【小川】新たなモノを生み出す拠点! 築100年の石蔵がコワーキングスペースに

近年、日本各地に開設されている「コワーキングスペース」。会社員、フリーランスなど、さまざまな立場の利用者がスペースを共用しながら仕事をする施設のことで、コロナ禍によるテレワークが増える中、ニーズが高まっています。

広々としたスペースに共用設備が充実

小川町の「コワーキングロビー NESTo(ネスト)」は、1925年(大正14年)に倉庫として建てられた石蔵を改築し、今年5月に開設。Wi-Fiやプリンターが整備された空間に、地元産の杉で作られた約30席のデスクが並びます。カフェや定員8名のミーティングルームもあり、働きやすい環境が整えられています。

利用は登録制。料金は2時間550円、1日1100円のほか、月単位、年単位の料金プランも。カフェのみの利用は登録不要

歴史ある建物の活用方法を模索して

ネストの運営を担っているのは、「NPO法人あかりえ」。代表理事・谷口西欧(せお)さんは中学・高校時代を小川町で過ごした後、進学、就職で故郷を離れていましたが、6年前に東京からUターンしました。

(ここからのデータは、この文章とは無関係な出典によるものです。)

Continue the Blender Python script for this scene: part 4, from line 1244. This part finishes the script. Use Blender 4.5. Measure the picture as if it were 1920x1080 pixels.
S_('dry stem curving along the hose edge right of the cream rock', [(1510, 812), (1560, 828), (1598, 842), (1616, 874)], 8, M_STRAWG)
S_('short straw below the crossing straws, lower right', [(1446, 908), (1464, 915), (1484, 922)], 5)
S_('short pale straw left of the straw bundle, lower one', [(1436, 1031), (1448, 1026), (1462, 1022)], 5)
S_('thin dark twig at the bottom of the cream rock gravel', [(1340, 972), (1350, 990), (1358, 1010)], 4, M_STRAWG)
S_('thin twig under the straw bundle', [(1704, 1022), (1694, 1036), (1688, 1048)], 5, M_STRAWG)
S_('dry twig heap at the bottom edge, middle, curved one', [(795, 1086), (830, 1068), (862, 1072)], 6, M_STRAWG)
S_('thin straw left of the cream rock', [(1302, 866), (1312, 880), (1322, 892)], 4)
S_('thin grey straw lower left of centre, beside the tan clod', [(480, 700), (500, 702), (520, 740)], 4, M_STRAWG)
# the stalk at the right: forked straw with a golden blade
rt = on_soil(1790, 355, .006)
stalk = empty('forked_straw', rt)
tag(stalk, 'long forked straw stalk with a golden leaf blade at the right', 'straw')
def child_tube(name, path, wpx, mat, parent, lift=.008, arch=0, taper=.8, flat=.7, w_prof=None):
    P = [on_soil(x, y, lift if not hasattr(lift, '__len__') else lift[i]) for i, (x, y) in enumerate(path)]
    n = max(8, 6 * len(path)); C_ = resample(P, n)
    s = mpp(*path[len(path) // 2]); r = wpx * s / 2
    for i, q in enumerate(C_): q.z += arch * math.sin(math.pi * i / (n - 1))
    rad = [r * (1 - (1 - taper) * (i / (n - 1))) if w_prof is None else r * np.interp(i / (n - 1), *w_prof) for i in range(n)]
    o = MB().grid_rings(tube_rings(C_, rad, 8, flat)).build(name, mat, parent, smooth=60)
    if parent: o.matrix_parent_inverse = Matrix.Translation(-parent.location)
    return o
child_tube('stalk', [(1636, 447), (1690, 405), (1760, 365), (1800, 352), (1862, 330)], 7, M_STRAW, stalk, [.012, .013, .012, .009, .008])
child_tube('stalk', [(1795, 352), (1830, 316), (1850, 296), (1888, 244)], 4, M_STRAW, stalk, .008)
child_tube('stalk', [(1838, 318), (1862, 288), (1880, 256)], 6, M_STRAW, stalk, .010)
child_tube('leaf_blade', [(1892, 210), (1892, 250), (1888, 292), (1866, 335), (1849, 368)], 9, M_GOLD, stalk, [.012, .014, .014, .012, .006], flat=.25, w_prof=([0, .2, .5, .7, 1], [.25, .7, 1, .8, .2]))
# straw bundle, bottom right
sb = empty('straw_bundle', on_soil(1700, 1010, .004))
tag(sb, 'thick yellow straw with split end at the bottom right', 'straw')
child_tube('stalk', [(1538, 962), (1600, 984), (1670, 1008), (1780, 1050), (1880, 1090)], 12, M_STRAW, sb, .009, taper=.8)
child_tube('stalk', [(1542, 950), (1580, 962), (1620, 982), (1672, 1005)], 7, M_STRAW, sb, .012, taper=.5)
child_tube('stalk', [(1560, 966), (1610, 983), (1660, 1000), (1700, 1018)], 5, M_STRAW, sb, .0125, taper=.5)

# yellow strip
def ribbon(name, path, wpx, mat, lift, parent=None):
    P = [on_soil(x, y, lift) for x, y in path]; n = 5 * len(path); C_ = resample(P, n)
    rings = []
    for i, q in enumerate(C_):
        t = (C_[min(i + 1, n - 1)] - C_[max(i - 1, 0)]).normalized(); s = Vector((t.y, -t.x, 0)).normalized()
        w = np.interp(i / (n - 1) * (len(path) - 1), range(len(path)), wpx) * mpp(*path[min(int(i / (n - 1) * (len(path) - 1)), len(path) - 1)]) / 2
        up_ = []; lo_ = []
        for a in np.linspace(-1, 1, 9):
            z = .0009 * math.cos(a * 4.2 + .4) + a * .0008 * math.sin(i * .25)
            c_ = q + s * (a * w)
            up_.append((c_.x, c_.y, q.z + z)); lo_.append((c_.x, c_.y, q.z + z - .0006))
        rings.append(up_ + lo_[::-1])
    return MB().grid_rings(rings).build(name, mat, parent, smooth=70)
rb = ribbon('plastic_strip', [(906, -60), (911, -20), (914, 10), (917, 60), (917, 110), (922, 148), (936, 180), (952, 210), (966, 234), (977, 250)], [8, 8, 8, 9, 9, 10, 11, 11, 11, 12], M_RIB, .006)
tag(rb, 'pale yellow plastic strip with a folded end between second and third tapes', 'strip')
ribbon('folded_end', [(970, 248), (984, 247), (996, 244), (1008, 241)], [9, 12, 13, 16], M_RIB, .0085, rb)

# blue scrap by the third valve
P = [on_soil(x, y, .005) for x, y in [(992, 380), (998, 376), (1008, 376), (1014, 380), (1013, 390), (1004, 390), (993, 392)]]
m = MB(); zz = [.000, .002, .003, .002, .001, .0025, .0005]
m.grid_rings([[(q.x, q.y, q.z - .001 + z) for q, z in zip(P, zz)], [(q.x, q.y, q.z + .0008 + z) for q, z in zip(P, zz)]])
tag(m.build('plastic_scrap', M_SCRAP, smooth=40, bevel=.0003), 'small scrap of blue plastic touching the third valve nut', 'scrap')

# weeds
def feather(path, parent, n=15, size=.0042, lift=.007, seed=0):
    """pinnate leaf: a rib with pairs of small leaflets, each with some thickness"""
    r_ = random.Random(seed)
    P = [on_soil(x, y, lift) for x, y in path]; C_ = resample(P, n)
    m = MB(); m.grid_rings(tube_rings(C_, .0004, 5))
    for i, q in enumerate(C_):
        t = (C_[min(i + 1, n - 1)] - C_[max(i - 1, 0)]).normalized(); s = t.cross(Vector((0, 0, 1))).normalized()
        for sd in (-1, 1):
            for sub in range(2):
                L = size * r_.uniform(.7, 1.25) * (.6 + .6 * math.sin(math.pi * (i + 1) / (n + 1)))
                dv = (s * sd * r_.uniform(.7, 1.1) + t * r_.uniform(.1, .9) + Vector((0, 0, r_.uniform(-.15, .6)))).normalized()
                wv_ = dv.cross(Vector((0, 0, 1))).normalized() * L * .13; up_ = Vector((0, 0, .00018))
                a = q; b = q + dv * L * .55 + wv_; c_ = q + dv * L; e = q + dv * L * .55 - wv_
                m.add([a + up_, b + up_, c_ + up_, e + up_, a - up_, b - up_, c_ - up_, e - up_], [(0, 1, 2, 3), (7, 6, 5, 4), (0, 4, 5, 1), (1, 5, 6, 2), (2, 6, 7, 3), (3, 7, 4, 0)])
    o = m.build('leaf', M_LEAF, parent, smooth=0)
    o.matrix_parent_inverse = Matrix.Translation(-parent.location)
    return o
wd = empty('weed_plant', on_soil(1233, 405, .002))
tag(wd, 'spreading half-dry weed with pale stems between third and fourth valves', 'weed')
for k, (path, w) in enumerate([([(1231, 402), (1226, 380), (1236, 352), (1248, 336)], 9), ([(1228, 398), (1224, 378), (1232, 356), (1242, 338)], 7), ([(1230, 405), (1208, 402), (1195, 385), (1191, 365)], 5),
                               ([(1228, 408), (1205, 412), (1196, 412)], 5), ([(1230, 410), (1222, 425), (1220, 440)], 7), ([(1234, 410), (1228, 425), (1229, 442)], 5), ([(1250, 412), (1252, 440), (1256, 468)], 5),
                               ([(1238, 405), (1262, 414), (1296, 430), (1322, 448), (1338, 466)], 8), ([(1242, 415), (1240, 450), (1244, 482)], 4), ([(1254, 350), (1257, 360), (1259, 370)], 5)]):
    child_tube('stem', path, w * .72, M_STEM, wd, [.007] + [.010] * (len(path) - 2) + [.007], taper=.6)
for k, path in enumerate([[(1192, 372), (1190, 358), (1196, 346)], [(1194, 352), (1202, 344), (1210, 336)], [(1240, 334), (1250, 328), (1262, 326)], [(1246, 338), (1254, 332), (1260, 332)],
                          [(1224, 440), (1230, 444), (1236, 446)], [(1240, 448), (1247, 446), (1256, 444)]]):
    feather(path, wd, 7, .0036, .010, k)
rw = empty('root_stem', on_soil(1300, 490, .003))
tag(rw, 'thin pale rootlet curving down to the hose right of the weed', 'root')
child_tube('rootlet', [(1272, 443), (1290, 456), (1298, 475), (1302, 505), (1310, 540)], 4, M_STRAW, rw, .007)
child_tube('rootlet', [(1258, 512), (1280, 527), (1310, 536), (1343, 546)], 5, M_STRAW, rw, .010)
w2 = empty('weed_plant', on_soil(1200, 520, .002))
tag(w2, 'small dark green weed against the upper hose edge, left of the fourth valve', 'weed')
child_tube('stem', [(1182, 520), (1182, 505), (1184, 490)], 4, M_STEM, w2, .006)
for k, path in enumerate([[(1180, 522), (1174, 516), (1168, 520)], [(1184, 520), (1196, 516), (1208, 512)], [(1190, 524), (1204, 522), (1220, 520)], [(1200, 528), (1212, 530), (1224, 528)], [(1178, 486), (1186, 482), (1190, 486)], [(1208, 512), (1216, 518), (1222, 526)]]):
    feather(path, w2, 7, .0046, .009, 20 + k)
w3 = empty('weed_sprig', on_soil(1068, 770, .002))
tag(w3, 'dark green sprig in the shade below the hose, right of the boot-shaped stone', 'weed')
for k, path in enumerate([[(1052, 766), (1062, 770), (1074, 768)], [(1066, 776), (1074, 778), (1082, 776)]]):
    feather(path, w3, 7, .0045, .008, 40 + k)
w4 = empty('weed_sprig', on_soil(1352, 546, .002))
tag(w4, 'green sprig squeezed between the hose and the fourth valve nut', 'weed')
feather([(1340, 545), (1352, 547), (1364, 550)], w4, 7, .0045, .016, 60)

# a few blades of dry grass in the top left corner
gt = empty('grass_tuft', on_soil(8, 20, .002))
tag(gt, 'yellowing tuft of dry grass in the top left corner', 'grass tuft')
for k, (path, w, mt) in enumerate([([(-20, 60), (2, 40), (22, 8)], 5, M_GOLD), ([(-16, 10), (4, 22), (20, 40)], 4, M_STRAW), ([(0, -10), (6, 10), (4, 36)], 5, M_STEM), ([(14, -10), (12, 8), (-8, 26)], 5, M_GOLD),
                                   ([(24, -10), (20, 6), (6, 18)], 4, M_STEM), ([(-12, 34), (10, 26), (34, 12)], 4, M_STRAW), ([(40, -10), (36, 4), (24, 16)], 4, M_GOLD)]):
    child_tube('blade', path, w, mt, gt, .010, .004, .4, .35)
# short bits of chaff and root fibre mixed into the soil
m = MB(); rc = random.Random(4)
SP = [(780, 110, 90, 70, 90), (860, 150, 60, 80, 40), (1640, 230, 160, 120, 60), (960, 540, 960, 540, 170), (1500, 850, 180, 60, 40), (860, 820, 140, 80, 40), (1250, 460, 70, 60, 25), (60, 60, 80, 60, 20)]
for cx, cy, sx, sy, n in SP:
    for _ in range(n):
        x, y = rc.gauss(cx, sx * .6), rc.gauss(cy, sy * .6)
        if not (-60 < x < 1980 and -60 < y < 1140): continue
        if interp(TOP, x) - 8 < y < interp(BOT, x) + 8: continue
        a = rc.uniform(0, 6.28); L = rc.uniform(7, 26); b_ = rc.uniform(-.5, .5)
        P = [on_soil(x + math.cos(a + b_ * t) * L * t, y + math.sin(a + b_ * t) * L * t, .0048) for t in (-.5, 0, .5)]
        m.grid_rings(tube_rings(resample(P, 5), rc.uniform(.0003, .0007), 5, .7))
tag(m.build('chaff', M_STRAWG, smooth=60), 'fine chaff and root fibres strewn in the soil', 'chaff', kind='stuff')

「小川町には有機農業に取り組んでいたり、原料からビールを作っていたりと、暮らしを手作りしている人が多いんです。それに気づいたとき、自分もここに身を置きたいと思いました」と帰郷の理由を語ります。2019年にあかりえを設立した後は、前職で、企業による社会貢献活動等の企画・制作に携わっていた経験も生かし、空き家再生などを手掛けてきました。

その取り組みの一つに、長く使われていなかった石蔵の活用があり、話し合いでは映画館や飲食店、コワーキングスペースなど複数の改築案が浮上していたとのこと。そんな中、昨今のニーズの高まりを踏まえるとともに、サテライトオフィスの整備に関わる補助金を得られたことから、今の形になっていったそうです。

かつてタバコの葉や米、絹などの倉庫だった石蔵。栃木県の一部地域で採掘される、防湿性の高い大谷石(おおやいし)が使われています

映画上映やコンサートなどのイベント会場にも

ネストは、平日の夜と土・日曜日に限り、レンタルスペースとしての利用を受け付けています。音響機材も備え、映画上映やコンサート、トークショーなど幅広い内容に対応可能です。

谷口さんは「仕事やイベントで利用した人たちがつながり、新しいモノやコトを生み出していけるような場でありたいです。名称の『NESTo(ネスト・巣)』には、何かが生まれ、巣立っていってほしいという思いを込めています。正しい英語のつづりは『NEST』ですが、最後に小川町の頭文字『o』を加えました」と話します。

「利用した方に、自分の働き方や人生にプラスになる場所だと思っていただけるとうれしいですね」と谷口さん(ミーティングルームにて)

開設して約3カ月。利用者の職業は多種多様で、半数は町外から訪れていることが分かっています。あかりえでは、利用者間の橋渡しをするため、交流会なども開催。さまざまな可能性を秘めた石蔵に、今、多くの人が注目しています。

◆取材を終えて

石造りの重厚感がありながらも、天井が高く開放的で、居心地の良い空間でした。仕事場として、イベント会場として、人と人とをつなぐ場として、これからどう展開していくのか楽しみです。